- JOB: Extract word for word the lines of the listing from its start to the line holding "lathe(b, pr, (lx,ly,BC), seg=28);", both ends kept; pictures are not part of the copy.

- Records excerpted from a collection:
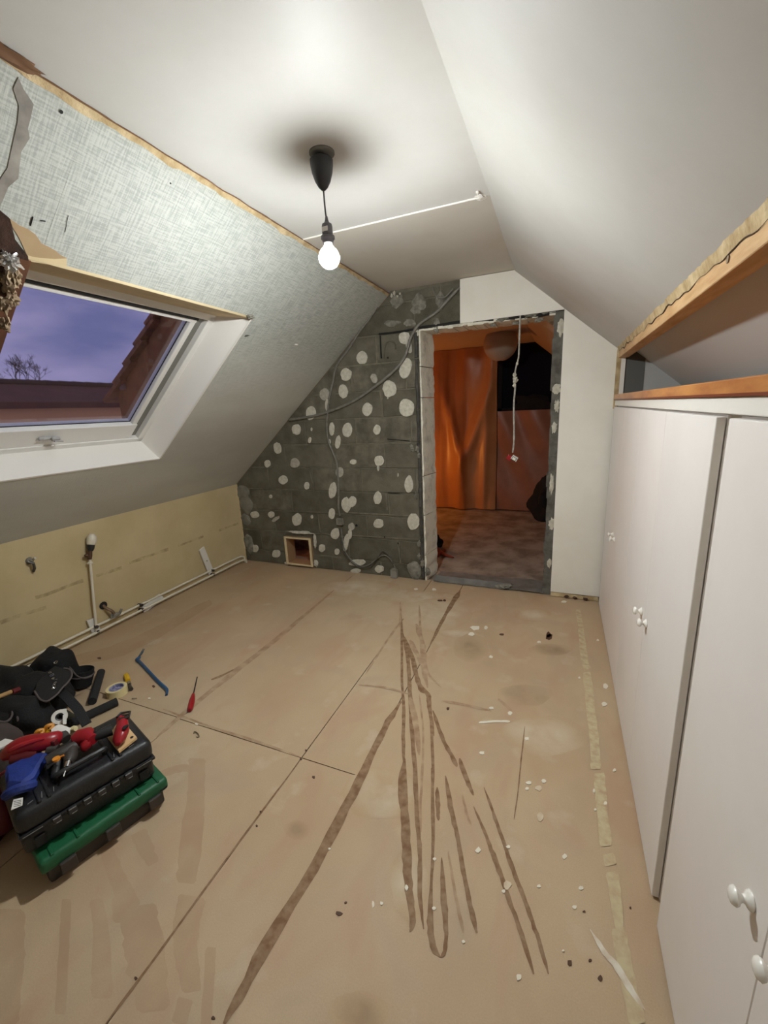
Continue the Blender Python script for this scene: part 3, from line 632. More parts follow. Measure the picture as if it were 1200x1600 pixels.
b = B(); lathe(b, [(.013,.045),(.0145,.038)]+[(BR_*1.01*math.cos(a), BR_*1.01*math.sin(a)) for a in cup_]+[(BR_*.93*math.cos(cup_[-1]), BR_*math.sin(cup_[-1])-.001)], (lx,ly,BC), seg=28); obj('added_bulb_shield', b, mat('lamp_white', (.9,.9,.88,1), .5, emit=5), lp, smooth=True)  # added collar that keeps light off the ceiling, with a weak glow of its own
b = B(); pr = [(BR_*math.cos(a), BR_*math.sin(a)) for a in [math.radians(x) for x in (4,0,-10,-20,-30,-45,-60,-75)]]+[(0,-BR_)]
lathe(b, pr, (lx,ly,BC), seg=28); obj('bulb', b, mat('bulb_glow', (.95,1,.995,1), .3, emit=BULB_STRENGTH), lp, smooth=True)

# ================================================================== CONDUITS AND CABLES ON THE GABLE
def run(pix, r, name, label, cat, m=m_conduit, y=D-.018, par=None, n=5):
    b = B(); tube(b, smoothpath([gy(*q, y) for q in pix], n), r, 10); return obj(name, b, m, par, smooth=True, label=label, cat=cat)
run([(718,449),(706,462),(695,474),(684,486),(670,496),(657,505),(648,516),(641,530),(637,545),(630,562),(617,578),(595,597),(572,614),(550,628),(520,641),(490,650),(452,656)], .0115, 'electrical_conduit', 'thick grey conduit sweeping down across the block wall from above the doorway', 'conduit')
run([(676,448),(680,460),(688,465),(697,463),(708,451)], .006, 'electrical_cable', 'short looped grey cable hanging from the ceiling over the doorway corner', 'cable')
run([(590,479),(578,497),(562,518),(545,545),(530,565),(524,577),(520,597),(514,625),(511,655),(511,676),(514,692),(520,707),(526,722),(528,745),(529,770),(529,792),(531,806)], .0085, 'electrical_conduit', 'thin grey conduit running from the slope edge straight down to a wall box', 'conduit')
for s_ in (0,):
    cb = thing('junction_box', 'small grey box clamped on the conduit halfway down the block wall', 'box', gy(531,815,D-.012))
    b = B(); box(b, gy(531,815,D-.02), (.06,.03,.06), bev=.004); obj('body', b, mat('box_grey', S(140,137,128), .6), cb); b = B(); box(b, gy(531,815,D-.036), (.05,.004,.05), bev=.002); obj('lid', b, m_conduit, cb)
run([(533,826),(535,842),(538,858),(546,872),(557,882),(568,885),(579,881),(589,873),(598,868),(606,870),(613,878),(617,887)], .0055, 'electrical_cable', 'grey cable curving low over the blocks to the socket outlet at the floor', 'cable', y=D-.02)
run([(530,826),(532,842),(536,860),(545,874),(556,884),(568,887),(579,884),(590,871),(597,861),(604,864),(611,872),(615,881)], .004, 'electrical_cable', 'thinner dark cable paired with the low curved one, bulging above it', 'cable', m=mat('cable_dark', S(80,77,70), .6), y=D-.03)
cb = thing('cable_box', 'small grey box ending the curved cable at the floor', 'box', gy(616,896,D-.02))
b = B(); box(b, gy(616,896,D-.024), (.06,.04,.075), bev=.006); obj('body', b, mat('box_grey', S(140,137,128), .6), cb); b = B(); box(b, gy(616,890,D-.046), (.04,.006,.03), bev=.002); obj('lid', b, m_conduit, cb)
# cable hanging in the doorway
hc = thing('hanging_cable', 'grey cable hanging from the doorway head with a white and red connector', 'cable', gy(813,494,D-.01))
ps = [(813,492),(812,515),(811,545),(810,560),(806,575),(804,590),(805,605),(803,630),(803,660),(803,690),(801,707)]
P_ = smoothpath([gy(*q, D-.012) for q in ps], 4); b = B(); tube(b, P_, [.0062*(.85+.4*abs(noise.noise(p*30))) for p in P_], 8); obj('cord', b, mat('cable_grey', S(150,146,138), .6, S(190,186,176), 60), hc, smooth=True)
for i, (u,v,s_) in enumerate([(804,586,1.1),(805,594,1.5),(804,602,1.0),(808,568,.7)]):
    b = B(); blob(b, gy(u,v,D-.014), (.010*s_,.009*s_,.014*s_), amp=.7, seed=i+50, f=2.5); obj('plaster_lump', b, m_dab, hc, smooth=True)
rr = Matrix.Rotation(math.radians(32), 3, 'Y')
b = B(); box(b, gy(796,715,D-.012), (.036,.02,.034), rr, bev=.003); obj('red_connector', b, m_red, hc)
b = B(); box(b, gy(804,716,D-.02), (.044,.022,.032), rr, bev=.003); wc = obj('white_connector', b, m_plast, hc)
b = B(); box(b, gy(803,717,D-.033), (.024,.004,.018), rr, bev=.001); obj('connector_face', b, mat('face_pale', S(236,230,214), .5), wc)
b = B()
for dx, dz in [(-.014,0),(.014,0),(0,.011),(0,-.011)]: box(b, gy(803,717,D-.032)+rr @ Vector((dx,0,dz)), (.003 if dx else .03,.003,.003 if dz else .024), rr)
obj('connector_frame', b, mat('frame_dark', S(70,62,58), .6), wc)

# ================================================================== KNEE WALL FITTINGS
for i, (dz, dx, lab) in enumerate([(.074, .026, 'upper white heating pipe along the foot of the beige wall'), (.036, .042, 'lower white heating pipe along the foot of the beige wall')]):
    b = B(); P_ = [(XL+dx, YB+.02, dz), (XL+dx, 1.5, dz), (XL+dx, 3.04, dz+.002), (XL+dx+.006, 3.09, dz), (XL+dx+.018, 3.115, dz-.012), (XL+dx+.02, 3.12, .004)]
    tube(b, P_, .0085, 12); obj('heating_pipe', b, m_pipe, smooth=True, label=lab, cat='pipe', group='heating pipes')
bz = gy(150,985,1.66)
rv = thing('radiator_valve', 'white riser pipe with white thermostat head standing up from the heating pipes', 'valve', (XL+.035, 1.655, .02))
def kp(u, v, dx=.035): return hit(u, v, (1,0,0), XL+dx)
b = B(); tube(b, [kp(151,986), kp(146,935), kp(141,880), kp(140,866)], .0085, 10); obj('riser', b, m_pipe, rv, smooth=True)
b = B(); tube(b, [kp(137,880), kp(140,880), kp(144,879)], .009, 8); obj('pipe_clip', b, m_pipe, rv, smooth=True)
b = B(); tube(b, [kp(140,874), kp(140,868), kp(140.5,860)], [.012,.016,.013], 10); blob(b, kp(135,868,.045), (.014,.012,.012), amp=.3, sub=2); obj('valve_body', b, mat('brass_dark', S(96,72,56), .4, metal=.5), rv, smooth=True)
b = B(); tube(b, [kp(141,861), kp(141.5,857), kp(142,851)], [.016,.022,.024], 12); obj('collar', b, m_black, rv, smooth=True)
b = B(); tube(b, [kp(142,851), kp(143,846), kp(143.5,839), kp(143.5,834)], [.025,.030,.028,.015], 16); obj('thermostat_head', b, m_pipe, rv, smooth=True)
def plate(pix, label, t=.012):
    o = thing('pipe_bracket', label, 'bracket', kp(*pix[0], .02), group='white brackets behind the heating pipes')
    b = B(); prism(b, [kp(*q, .024) for q in pix], (1,0,0), t); obj('plate', b, m_plast, o)
    c_ = sum((kp(*q, .024) for q in pix), Vector())/len(pix); b = B(); lathe(b, [(0,.003),(.005,.002),(.005,0)], c_, aim((1,0,0)), 8); obj('screw', b, m_steel, o, smooth=True)
    b = B(); q = kp(*BR[label], .03); 
    for z_ in (.036, .074): tube(b, [(XL+.01, q.y, z_), (XL+.05, q.y, z_+.001)], .0115, 8)
    obj('clip', b, mat('clip_dark', S(60,52,46), .6), o)
BR = {'white wedge-shaped bracket leaning upright by the block wall end':(332,895), 'white wedge-shaped bracket lying along the pipes in the middle':(222,958), 'small white bracket at the foot of the riser pipe':(152,992)}
plate([(312,860),(319,854),(334,892),(327,898)], 'white wedge-shaped bracket leaning upright by the block wall end')
plate([(220,950),(250,928),(257,935),(243,945),(226,958)], 'white wedge-shaped bracket lying along the pipes in the middle')
plate([(136,970),(147,966),(157,982),(152,989),(144,989)], 'small white bracket at the foot of the riser pipe')
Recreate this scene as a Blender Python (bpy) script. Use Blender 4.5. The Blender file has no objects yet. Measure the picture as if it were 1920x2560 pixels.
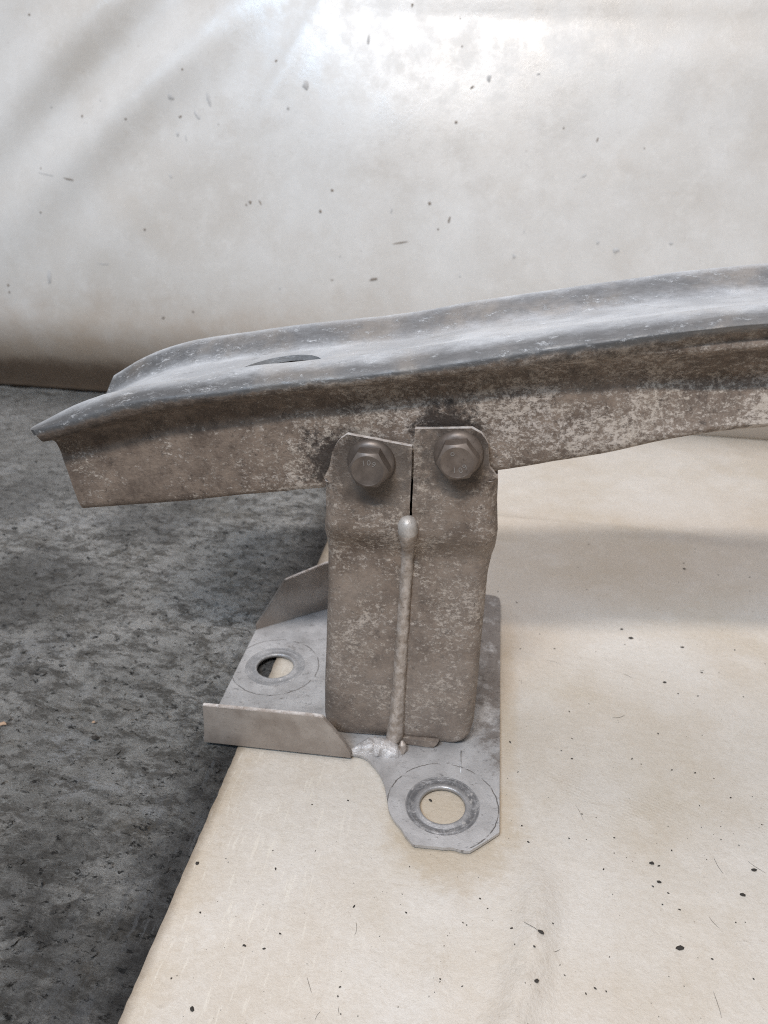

- RIGHT ANSWER:
Continue the Blender Python script for this scene: part 3, from line 632. More parts follow. Measure the picture as if it were 1200x1600 pixels.
b = B(); lathe(b, [(.013,.045),(.0145,.038)]+[(BR_*1.01*math.cos(a), BR_*1.01*math.sin(a)) for a in cup_]+[(BR_*.93*math.cos(cup_[-1]), BR_*math.sin(cup_[-1])-.001)], (lx,ly,BC), seg=28); obj('added_bulb_shield', b, mat('lamp_white', (.9,.9,.88,1), .5, emit=5), lp, smooth=True)  # added collar that keeps light off the ceiling, with a weak glow of its own
b = B(); pr = [(BR_*math.cos(a), BR_*math.sin(a)) for a in [math.radians(x) for x in (4,0,-10,-20,-30,-45,-60,-75)]]+[(0,-BR_)]
lathe(b, pr, (lx,ly,BC), seg=28); obj('bulb', b, mat('bulb_glow', (.95,1,.995,1), .3, emit=BULB_STRENGTH), lp, smooth=True)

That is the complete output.